During another meeting on August 3, the head of the Ukrainian Defense Ministry’s Main Intelligence Directorate, Vasyl Burba, told Zelensky that the operation had failed, claiming that someone had committed treason and demanding not only the launch of an investigation, but also that everyone who attended the previous meeting take a polygraph test. According to Ukrainska Pravda and Censor.net, Zelensky didn’t initiate an investigation — he fired Burba instead. 

The fact that the Russian mercenaries’ trip to Belarus could have been organized by the SBU was previously reported by Komsomolskaya Pravda correspondent Alexander Kots on August 6. Citing a source in the Russian special services, the Komsomolskaya Pravda version of the story contains a key detail that also comes up in the reports from Butusov and Ukrainska Pravda: Kots wrote that the fighters’ tickets were originally booked for July 25, but then they were told that their flights had been changed to July 30, and checked themselves into the sanatorium.

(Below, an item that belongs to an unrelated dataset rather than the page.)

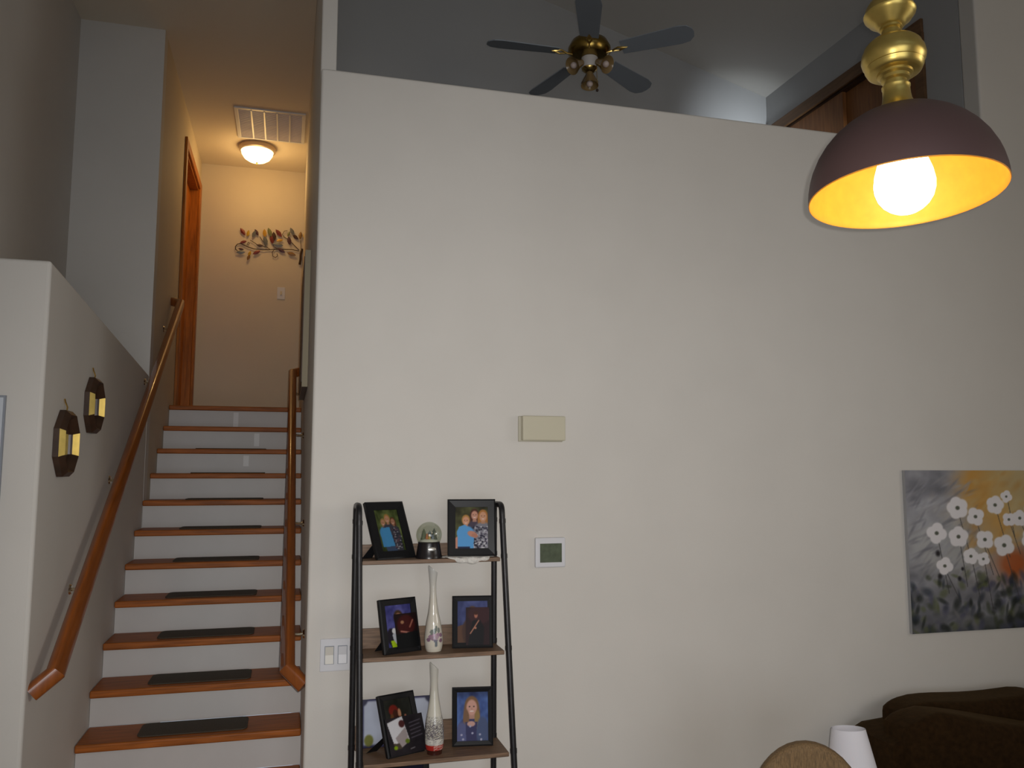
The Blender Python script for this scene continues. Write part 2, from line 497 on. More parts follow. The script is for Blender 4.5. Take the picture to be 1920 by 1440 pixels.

At the same time, Komsomolskaya Pravda claims that the SBU tipped off the Belarusian special services about the suspected Russian mercenaries. Allegedly, the real aim of the provocation was to put strain on relations between Russia and Belarus, rather than to the arrest of the Wagner group mercenaries. Komsomolskaya Pravda also said that recruitment was carried out by SBU agents posing as employees of a Rosneft subsidiary. In response, Rosneft issued a special press release, emphasizing that its employees weren’t involved in the incident.